En adoptant les principes de décentralisation de la blockchain, les metaverse vont aussi permettre à tous types de créateurs ( graphistes, game designers, scénaristes) de développer leurs activités et de tirer des revenus, en échappant à l'intermédiation des maisons d'édition. Il y a de l'Uberisation dans l'air.

Bien sûr, c’est la vidéo de marc Zuckerberg à destination des investisseurs, annonçant que Facebook allait se renommer Meta, et que 10 milliards de dollars allaient être consacrés au développement du metaverse en 2021 et 2022, qui a attiré l’attention sur cette nouvelle étape de l’internet. Comme le dit Zuckerberg on passe du monde où on regardait internet au monde où l’on va se trouver dans internet. Cet investissement de Facebook, pardon, Meta, correspond à la création de 10.000 emplois, en Europe, pour développer ce metaverse. Il sera en concurrence avec tous les metaverse déjà développés ou à venir, mais l’ambition de Meta est d’en devenir le leader, et de prendre de l’avance sur tout le monde, en développant la réalité augmentée et la réalité virtuelle, ainsi que des lunettes et autres accessoires (gants, etc.) pour qu’on se croie dans le metaverse comme dans la vraie vie, avec notre avatar qui nous ressemble (ou à qui nous donnerons tous les traits dont nous avons envie).

Et la course a déjà bien commencé. Début décembre, en une semaine, plus de 100 millions de dollars ont été dépensés pour acheter des terrains, boutiques et logements virtuels sur des plateformes metaverse (The Sandbox, Decentraland, CryptoVoxels et Somnium Space). L’île de la Barbade a même annoncé son intention d’établir une ambassade dans le metaverse.

Tout cela peut paraître complètement farfelu à certains, mais il vaut la peine de creuser un peu plus pour comprendre le phénomène.

Ces mondes virtuels vont forcément créer des lieux de consommation, et ceux qui les fréquenteront passeront autant de temps en moins dans le monde réel.
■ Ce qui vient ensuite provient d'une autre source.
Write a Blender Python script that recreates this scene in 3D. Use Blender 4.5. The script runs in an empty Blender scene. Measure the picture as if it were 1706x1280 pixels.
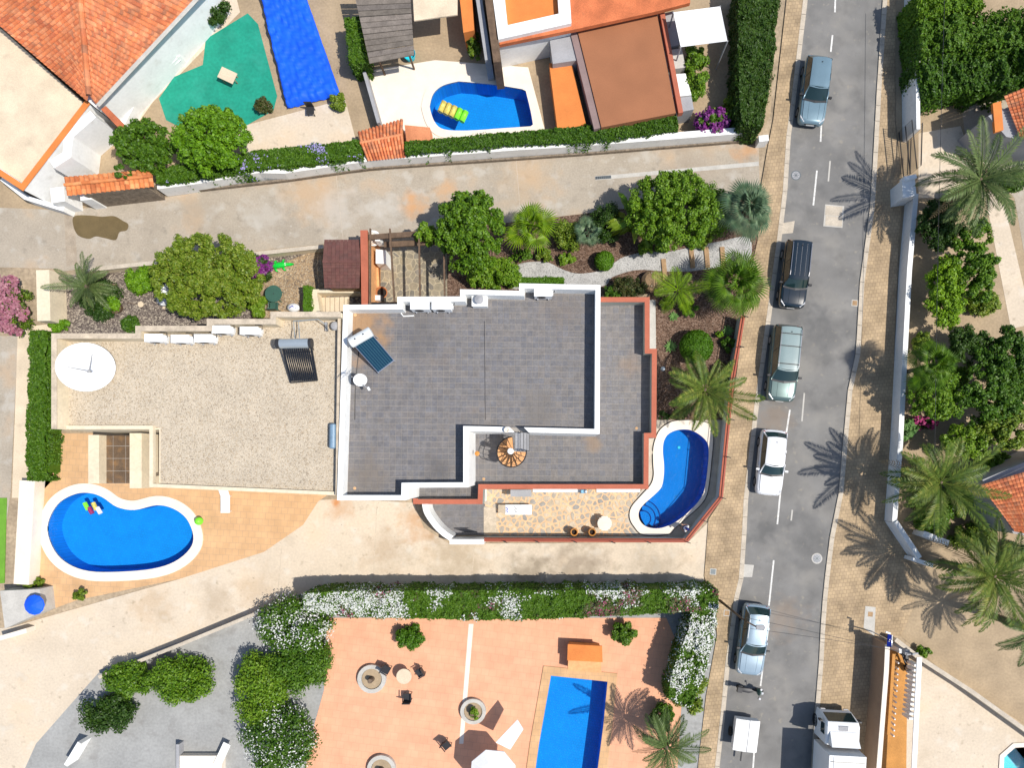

D’où ce déplacement de valeur qui reportera certains achats du monde réel vers le monde virtuel, avec évidemment des aller-retours : en ayant vu la boutique Nike dans le metaverse et ses présentations, on aura encore plus envie de fréquenter la vraie boutique en ville, ou sur le site marchand (qui sera sûrement aussi dans le metaverse d’ailleurs). C’est un changement des business models et un déplacement de valeur dans l’économie de marché qui se profile.
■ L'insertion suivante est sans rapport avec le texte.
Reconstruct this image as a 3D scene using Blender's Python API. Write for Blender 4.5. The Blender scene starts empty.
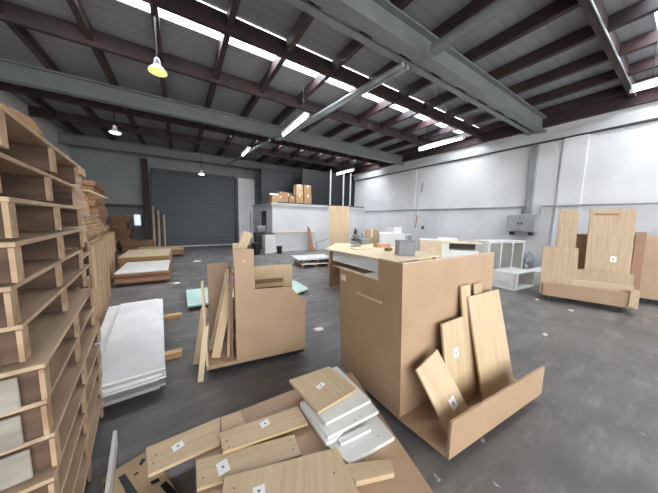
import bpy, bmesh, math, random
from mathutils import Vector, Matrix
random.seed(7)
S = bpy.context.scene
C = S.collection

# ------------------------------------------------------------ camera maths
F = 234.0; CX, CY, HC = 329.0, 246.5, 1.6
RM = Matrix(((0.84440946, 0.04222047, -0.53403193),
             (-0.53528429, 0.10568489, -0.83803427),
             (0.0210569, 0.99350296, 0.11184128)))
def ray(px, py): return RM @ Vector((px - CX, -(py - CY), -F))
EYE = Vector((0, 0, HC))
def fl(px, py, z=0.0):
    d = ray(px, py); return EYE + d * ((z - HC) / d.z)
def yat(px, py, y):
    d = ray(px, py); return EYE + d * (y / d.y)
def xat(px, py, x):
    d = ray(px, py); return EYE + d * (x / d.x)
def onp(px, py, P, N):
    d = ray(px, py); return EYE + d * ((Vector(P) - EYE).dot(N) / d.dot(N))
def hz(px, py, x, y):
    d = ray(px, py); return HC + d.z * (d.x * x + d.y * y) / (d.x ** 2 + d.y ** 2)

# ------------------------------------------------------------ materials
def lin(h):
    h = h.lstrip('#'); out = []
    for i in (0, 2, 4):
        c = int(h[i:i + 2], 16) / 255
        out.append(c / 12.92 if c <= 0.04045 else ((c + 0.055) / 1.055) ** 2.4)
    return (*out, 1)
M = {}
def mat(name, col, col2=None, rough=.6, scale=(4, 4, 4), metal=0, bump=0, detail=4, lo=.35, hi=.65, spec=.5, nscale=1.0):
    m = bpy.data.materials.new(name); m.use_nodes = True
    nt = m.node_tree; b = nt.nodes['Principled BSDF']
    b.inputs['Roughness'].default_value = rough; b.inputs['Metallic'].default_value = metal
    b.inputs['Specular IOR Level'].default_value = spec
    b.inputs['Base Color'].default_value = lin(col)
    if col2:
        tc = nt.nodes.new('ShaderNodeTexCoord'); mp = nt.nodes.new('ShaderNodeMapping')
        oi = nt.nodes.new('ShaderNodeObjectInfo')
        mp.inputs['Scale'].default_value = scale
        nt.links.new(tc.outputs['Object'], mp.inputs['Vector'])
        sh = nt.nodes.new('ShaderNodeVectorMath'); sh.operation = 'ADD'
        ml = nt.nodes.new('ShaderNodeMath'); ml.operation = 'MULTIPLY'; ml.inputs[1].default_value = 37
        nt.links.new(oi.outputs['Random'], ml.inputs[0])
        nt.links.new(mp.outputs[0], sh.inputs[0]); nt.links.new(ml.outputs[0], sh.inputs[1])
        no = nt.nodes.new('ShaderNodeTexNoise'); no.inputs['Scale'].default_value = nscale
        no.inputs['Detail'].default_value = detail
        nt.links.new(sh.outputs[0], no.inputs['Vector'])
        rp = nt.nodes.new('ShaderNodeValToRGB')
        rp.color_ramp.elements[0].position = lo; rp.color_ramp.elements[1].position = hi
        rp.color_ramp.elements[0].color = lin(col2); rp.color_ramp.elements[1].color = lin(col)
        nt.links.new(no.outputs['Fac'], rp.inputs[0])
        nt.links.new(rp.outputs[0], b.inputs['Base Color'])
        if bump:
            bp = nt.nodes.new('ShaderNodeBump'); bp.inputs['Strength'].default_value = bump; bp.inputs['Distance'].default_value = .01
            nt.links.new(no.outputs['Fac'], bp.inputs['Height']); nt.links.new(bp.outputs[0], b.inputs['Normal'])
    M[name] = m; return m
def emis(name, col, s):
    m = bpy.data.materials.new(name); m.use_nodes = True; nt = m.node_tree
    nt.nodes.remove(nt.nodes['Principled BSDF']); e = nt.nodes.new('ShaderNodeEmission')
    e.inputs[0].default_value = lin(col); e.inputs[1].default_value = s
    nt.links.new(e.outputs[0], nt.nodes['Material Output'].inputs[0]); M[name] = m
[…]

Et puis, ce n’est pas seulement dans les jeux et les galeries marchandes virtuelles que se déploieront ces technologies. On imagine bien, et Marc Zuckerberg l’évoque dans sa vidéo, ce que cela va aussi transformer dans le monde du travail et des entreprises. Nos Zoom et Teams party vont rapidement paraître bien ringardes, sans parler de nos sessions de brainstorming assis par terre avec nos post-it. Car on comprend bien que l’écart s’est creusé et va continuer à se creuser entre la richesse des univers des jeux vidéo et la pauvreté des outils de réunion à distance professionnels. Avec le metaverse et ses technologies il ne s’agit pas de faire des reproductions en 3D de la vie de bureau normale, avec des « post-it » digitaux (on a déjà des outils qui font ça), mais d’imaginer de nouveaux processus et méthodes d’interactions. Ces technologies metaverse vont nous permettre de gamifier nos processus d’idéation et de management de projets. Une réunion dans le metaverse nous permettra de choisir son avatar en fonction de notre rôle dans le projet, et de prendre de la hauteur en s’envolant au-dessus des cartes de processus ou des arbres des causes. Des technologies sont déjà matures pour nous permettre de reconstituer le sens du toucher dans un univers 3D, de quoi imaginer de nouveaux usages et notamment la formation de gestes techniques manuels.

Les technologies de réalité augmentée, avec des hologrammes affichés dans les espaces physiques, voilà encore de quoi activer nos imaginations pour une nouvelle conception du travail hybride. Le recrutement de nos collaborateurs peut aussi être imaginé autrement, en projetant les candidats dans des exercices et tests de gamification. On pense aussi à l’organisation de réunions de travail ou de brainstorming, en format court, à l’initiative des salariés et des groupes de projets. Le mentoring, le coaching vont peut-être aussi s’y mettre, en inventant, là encore ,de nouvelles approches. Les séminaires de comex et d’équipes vont pouvoir innover eux aussi. Tout va être dans le « Test and Learn ».

Il est temps que se révèlent les Metaverse-Consultants et les Metaverse-Coachs.

Et d’installer dans les entreprises le Directeur du Metaverse, ou le CMO (Chief Metaverse Officer), comme l’appellent déjà certains observateurs visionnaires.

La quatrième révolution industrielle n’est pas finie.